Up until now, the only monsters the LAPD had ever seen were of the human variety…
When two down-on-their-luck detectives are forced to work together on a series of cold cases, they slowly begin to uncover a common thread that may hold the key to solving some of their town’s grizzliest unsolved murders.
Little do they know that the same key will unlock secrets from a different dimension; one filled with monstrous creatures that should never be disturbed.
I was hooked by the premise of this story. I still am. I love the idea of LAPD homicide detectives having to get their heads around the existence of demons. Unfortunately, by the end of the twelth chapter, 22% through the book, I was still at the point where the two newly partnered detectives were scratching their heads and asking, “Do you think there’s something odd about a murder where someone gets their head ripped off but has no other injuries?” Well, duh!
So far, apart from an offstage growl in the first, slightly cheesy chapter, there hasn’t been a demon in sight.
What there has been is a slow, sometimes painfully slow, set up on the backgrounds of both of the detectives and how they came to work together.
That might have been fine with if there’d been a little more foreshadowing of the woo woo stuff and if the chapters had been better written.
Overall, I thought the story had potential. Some of the banter/verbal aggression between the cops works well. I liked the grim but believable dark humour. The pace felt so slow that if I’d been watching a movie I’d have fast-forwarded to the interesting stuff.
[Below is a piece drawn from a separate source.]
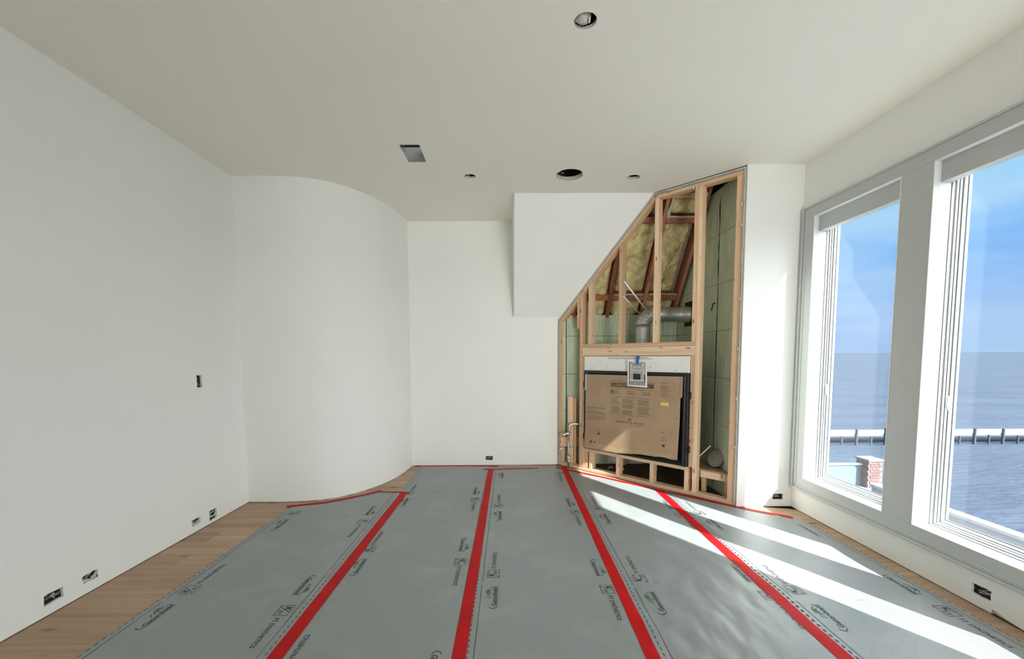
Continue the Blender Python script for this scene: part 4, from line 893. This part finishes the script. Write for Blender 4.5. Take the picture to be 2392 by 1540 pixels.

The main reason I’m setting this aside is that the style of writing doesn’t work for me. The characters all sound the same when they talk. The prose is utilitarian but not sparse. It gets the job done but it sounds like a student padding a report with bigger words to give it more authority. It made me sigh when it should have made me shiver and it wasn’t holding my attention.
If it the story gets made into a movie, I’d watch it. If someone edits it down to a short story, I’d give it a try. I just can’t make it through 347 pages of this style of writing.